• _Raw records_

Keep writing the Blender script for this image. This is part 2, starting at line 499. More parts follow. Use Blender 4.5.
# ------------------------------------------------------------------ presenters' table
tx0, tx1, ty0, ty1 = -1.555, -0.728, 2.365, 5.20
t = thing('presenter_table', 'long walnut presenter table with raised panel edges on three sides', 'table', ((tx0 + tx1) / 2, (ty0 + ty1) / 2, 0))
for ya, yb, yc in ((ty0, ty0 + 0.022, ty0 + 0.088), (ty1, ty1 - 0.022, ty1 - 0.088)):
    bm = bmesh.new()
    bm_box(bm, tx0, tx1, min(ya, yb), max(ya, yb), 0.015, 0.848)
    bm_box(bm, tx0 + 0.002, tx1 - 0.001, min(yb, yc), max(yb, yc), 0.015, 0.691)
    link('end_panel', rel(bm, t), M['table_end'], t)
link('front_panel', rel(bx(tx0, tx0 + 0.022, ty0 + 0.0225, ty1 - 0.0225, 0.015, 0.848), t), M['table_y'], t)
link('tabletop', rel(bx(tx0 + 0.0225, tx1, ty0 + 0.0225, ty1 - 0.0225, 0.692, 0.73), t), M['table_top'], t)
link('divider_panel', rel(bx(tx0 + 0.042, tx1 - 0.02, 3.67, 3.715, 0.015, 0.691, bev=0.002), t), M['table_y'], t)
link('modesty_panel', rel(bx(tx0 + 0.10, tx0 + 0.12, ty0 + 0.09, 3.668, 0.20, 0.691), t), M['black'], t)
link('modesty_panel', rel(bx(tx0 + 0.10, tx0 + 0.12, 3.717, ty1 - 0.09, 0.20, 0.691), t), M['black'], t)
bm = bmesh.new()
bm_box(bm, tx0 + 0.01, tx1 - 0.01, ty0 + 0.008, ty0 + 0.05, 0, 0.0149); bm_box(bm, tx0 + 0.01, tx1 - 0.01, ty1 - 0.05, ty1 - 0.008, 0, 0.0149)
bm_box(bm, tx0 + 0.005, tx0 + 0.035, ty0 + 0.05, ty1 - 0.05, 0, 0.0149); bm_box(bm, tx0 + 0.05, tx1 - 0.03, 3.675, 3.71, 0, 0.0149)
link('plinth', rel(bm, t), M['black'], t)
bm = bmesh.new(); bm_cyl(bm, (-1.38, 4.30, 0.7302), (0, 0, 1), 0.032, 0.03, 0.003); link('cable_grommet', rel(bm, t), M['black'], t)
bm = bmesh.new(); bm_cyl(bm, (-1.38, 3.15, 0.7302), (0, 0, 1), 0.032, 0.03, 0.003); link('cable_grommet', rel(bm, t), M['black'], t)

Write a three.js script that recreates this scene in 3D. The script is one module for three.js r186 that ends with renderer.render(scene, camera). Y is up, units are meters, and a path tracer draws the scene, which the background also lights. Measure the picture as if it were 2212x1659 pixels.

• _Do this_
Reproduce every line above without error.

• _Result of the exercise_
Keep writing the Blender script for this image. This is part 2, starting at line 499. More parts follow. Use Blender 4.5.
# ------------------------------------------------------------------ presenters' table
tx0, tx1, ty0, ty1 = -1.555, -0.728, 2.365, 5.20
t = thing('presenter_table', 'long walnut presenter table with raised panel edges on three sides', 'table', ((tx0 + tx1) / 2, (ty0 + ty1) / 2, 0))
for ya, yb, yc in ((ty0, ty0 + 0.022, ty0 + 0.088), (ty1, ty1 - 0.022, ty1 - 0.088)):
    bm = bmesh.new()
    bm_box(bm, tx0, tx1, min(ya, yb), max(ya, yb), 0.015, 0.848)
    bm_box(bm, tx0 + 0.002, tx1 - 0.001, min(yb, yc), max(yb, yc), 0.015, 0.691)
    link('end_panel', rel(bm, t), M['table_end'], t)
link('front_panel', rel(bx(tx0, tx0 + 0.022, ty0 + 0.0225, ty1 - 0.0225, 0.015, 0.848), t), M['table_y'], t)
link('tabletop', rel(bx(tx0 + 0.0225, tx1, ty0 + 0.0225, ty1 - 0.0225, 0.692, 0.73), t), M['table_top'], t)
link('divider_panel', rel(bx(tx0 + 0.042, tx1 - 0.02, 3.67, 3.715, 0.015, 0.691, bev=0.002), t), M['table_y'], t)
link('modesty_panel', rel(bx(tx0 + 0.10, tx0 + 0.12, ty0 + 0.09, 3.668, 0.20, 0.691), t), M['black'], t)
link('modesty_panel', rel(bx(tx0 + 0.10, tx0 + 0.12, 3.717, ty1 - 0.09, 0.20, 0.691), t), M['black'], t)
bm = bmesh.new()
bm_box(bm, tx0 + 0.01, tx1 - 0.01, ty0 + 0.008, ty0 + 0.05, 0, 0.0149); bm_box(bm, tx0 + 0.01, tx1 - 0.01, ty1 - 0.05, ty1 - 0.008, 0, 0.0149)
bm_box(bm, tx0 + 0.005, tx0 + 0.035, ty0 + 0.05, ty1 - 0.05, 0, 0.0149); bm_box(bm, tx0 + 0.05, tx1 - 0.03, 3.675, 3.71, 0, 0.0149)
link('plinth', rel(bm, t), M['black'], t)
bm = bmesh.new(); bm_cyl(bm, (-1.38, 4.30, 0.7302), (0, 0, 1), 0.032, 0.03, 0.003); link('cable_grommet', rel(bm, t), M['black'], t)
bm = bmesh.new(); bm_cyl(bm, (-1.38, 3.15, 0.7302), (0, 0, 1), 0.032, 0.03, 0.003); link('cable_grommet', rel(bm, t), M['black'], t)

Write a three.js script that recreates this scene in 3D. The script is one module for three.js r186 that ends with renderer.render(scene, camera). Y is up, units are meters, and a path tracer draws the scene, which the background also lights. Measure the picture as if it were 2212x1659 pixels.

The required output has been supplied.